■ **THE REQUEST**
Starting at the first line of the data, print each line verbatim up to and including the line bearing "plywood board', 'box')", omitting pictures.

■ **DATA SHOWN**
* * *

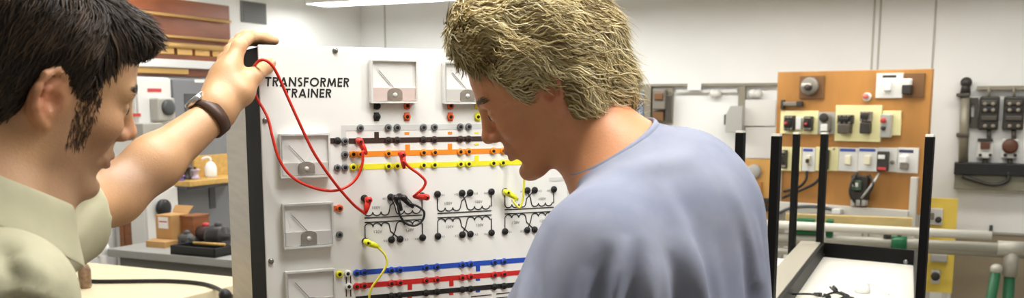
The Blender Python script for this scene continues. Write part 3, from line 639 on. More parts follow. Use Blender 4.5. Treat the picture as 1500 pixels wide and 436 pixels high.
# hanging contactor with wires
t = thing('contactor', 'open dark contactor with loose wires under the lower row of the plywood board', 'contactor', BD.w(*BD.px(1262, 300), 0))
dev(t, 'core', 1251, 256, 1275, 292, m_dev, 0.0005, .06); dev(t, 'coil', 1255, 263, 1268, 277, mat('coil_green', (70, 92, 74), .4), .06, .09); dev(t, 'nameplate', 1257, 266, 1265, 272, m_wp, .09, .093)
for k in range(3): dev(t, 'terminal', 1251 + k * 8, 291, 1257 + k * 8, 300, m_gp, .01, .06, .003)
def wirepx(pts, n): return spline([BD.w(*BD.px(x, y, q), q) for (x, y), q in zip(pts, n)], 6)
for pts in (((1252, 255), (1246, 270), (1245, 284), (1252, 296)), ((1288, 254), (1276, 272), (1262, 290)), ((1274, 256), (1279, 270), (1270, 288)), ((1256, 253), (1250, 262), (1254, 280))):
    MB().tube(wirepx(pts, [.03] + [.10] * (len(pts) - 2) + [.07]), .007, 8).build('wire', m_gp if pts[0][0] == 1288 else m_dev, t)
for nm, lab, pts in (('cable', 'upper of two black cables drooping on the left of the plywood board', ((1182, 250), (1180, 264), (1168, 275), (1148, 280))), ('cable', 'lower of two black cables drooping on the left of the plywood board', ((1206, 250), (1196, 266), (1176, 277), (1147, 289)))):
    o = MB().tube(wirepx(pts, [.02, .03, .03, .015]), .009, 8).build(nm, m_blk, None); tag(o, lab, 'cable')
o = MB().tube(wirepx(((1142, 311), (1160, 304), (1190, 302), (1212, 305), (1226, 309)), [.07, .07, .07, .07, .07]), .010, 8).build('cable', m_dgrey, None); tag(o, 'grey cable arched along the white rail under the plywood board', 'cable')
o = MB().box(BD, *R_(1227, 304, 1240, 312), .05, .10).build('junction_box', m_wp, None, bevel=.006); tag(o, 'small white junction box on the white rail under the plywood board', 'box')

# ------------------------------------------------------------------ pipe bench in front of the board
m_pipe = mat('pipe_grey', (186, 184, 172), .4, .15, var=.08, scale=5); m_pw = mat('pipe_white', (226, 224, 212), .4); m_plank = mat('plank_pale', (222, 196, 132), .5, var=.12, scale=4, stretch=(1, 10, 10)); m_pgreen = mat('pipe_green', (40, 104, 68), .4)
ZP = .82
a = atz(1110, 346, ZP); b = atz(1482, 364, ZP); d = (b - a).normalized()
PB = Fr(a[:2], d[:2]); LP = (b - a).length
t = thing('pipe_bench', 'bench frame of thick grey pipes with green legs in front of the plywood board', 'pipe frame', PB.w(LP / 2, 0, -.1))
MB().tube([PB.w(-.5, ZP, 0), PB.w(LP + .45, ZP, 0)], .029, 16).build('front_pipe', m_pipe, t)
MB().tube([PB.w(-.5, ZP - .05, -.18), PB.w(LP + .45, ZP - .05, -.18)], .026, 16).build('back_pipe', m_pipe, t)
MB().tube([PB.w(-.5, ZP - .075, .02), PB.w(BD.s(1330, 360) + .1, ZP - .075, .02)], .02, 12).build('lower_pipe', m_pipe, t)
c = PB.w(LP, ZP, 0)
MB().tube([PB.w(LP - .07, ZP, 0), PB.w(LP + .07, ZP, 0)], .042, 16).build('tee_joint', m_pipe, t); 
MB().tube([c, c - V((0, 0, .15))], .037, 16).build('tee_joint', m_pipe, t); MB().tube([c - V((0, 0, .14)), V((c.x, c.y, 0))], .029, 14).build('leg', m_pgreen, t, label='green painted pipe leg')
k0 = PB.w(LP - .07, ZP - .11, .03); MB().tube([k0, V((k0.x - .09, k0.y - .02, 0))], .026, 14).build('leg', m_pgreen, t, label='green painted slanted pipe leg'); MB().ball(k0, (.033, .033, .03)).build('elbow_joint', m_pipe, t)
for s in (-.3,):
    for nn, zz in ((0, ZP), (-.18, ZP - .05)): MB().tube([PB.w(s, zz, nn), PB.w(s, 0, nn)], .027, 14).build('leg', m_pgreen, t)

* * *

■ **CORRECT RESULT**
The Blender Python script for this scene continues. Write part 3, from line 639 on. More parts follow. Use Blender 4.5. Treat the picture as 1500 pixels wide and 436 pixels high.
# hanging contactor with wires
t = thing('contactor', 'open dark contactor with loose wires under the lower row of the plywood board', 'contactor', BD.w(*BD.px(1262, 300), 0))
dev(t, 'core', 1251, 256, 1275, 292, m_dev, 0.0005, .06); dev(t, 'coil', 1255, 263, 1268, 277, mat('coil_green', (70, 92, 74), .4), .06, .09); dev(t, 'nameplate', 1257, 266, 1265, 272, m_wp, .09, .093)
for k in range(3): dev(t, 'terminal', 1251 + k * 8, 291, 1257 + k * 8, 300, m_gp, .01, .06, .003)
def wirepx(pts, n): return spline([BD.w(*BD.px(x, y, q), q) for (x, y), q in zip(pts, n)], 6)
for pts in (((1252, 255), (1246, 270), (1245, 284), (1252, 296)), ((1288, 254), (1276, 272), (1262, 290)), ((1274, 256), (1279, 270), (1270, 288)), ((1256, 253), (1250, 262), (1254, 280))):
    MB().tube(wirepx(pts, [.03] + [.10] * (len(pts) - 2) + [.07]), .007, 8).build('wire', m_gp if pts[0][0] == 1288 else m_dev, t)
for nm, lab, pts in (('cable', 'upper of two black cables drooping on the left of the plywood board', ((1182, 250), (1180, 264), (1168, 275), (1148, 280))), ('cable', 'lower of two black cables drooping on the left of the plywood board', ((1206, 250), (1196, 266), (1176, 277), (1147, 289)))):
    o = MB().tube(wirepx(pts, [.02, .03, .03, .015]), .009, 8).build(nm, m_blk, None); tag(o, lab, 'cable')
o = MB().tube(wirepx(((1142, 311), (1160, 304), (1190, 302), (1212, 305), (1226, 309)), [.07, .07, .07, .07, .07]), .010, 8).build('cable', m_dgrey, None); tag(o, 'grey cable arched along the white rail under the plywood board', 'cable')
o = MB().box(BD, *R_(1227, 304, 1240, 312), .05, .10).build('junction_box', m_wp, None, bevel=.006); tag(o, 'small white junction box on the white rail under the plywood board', 'box')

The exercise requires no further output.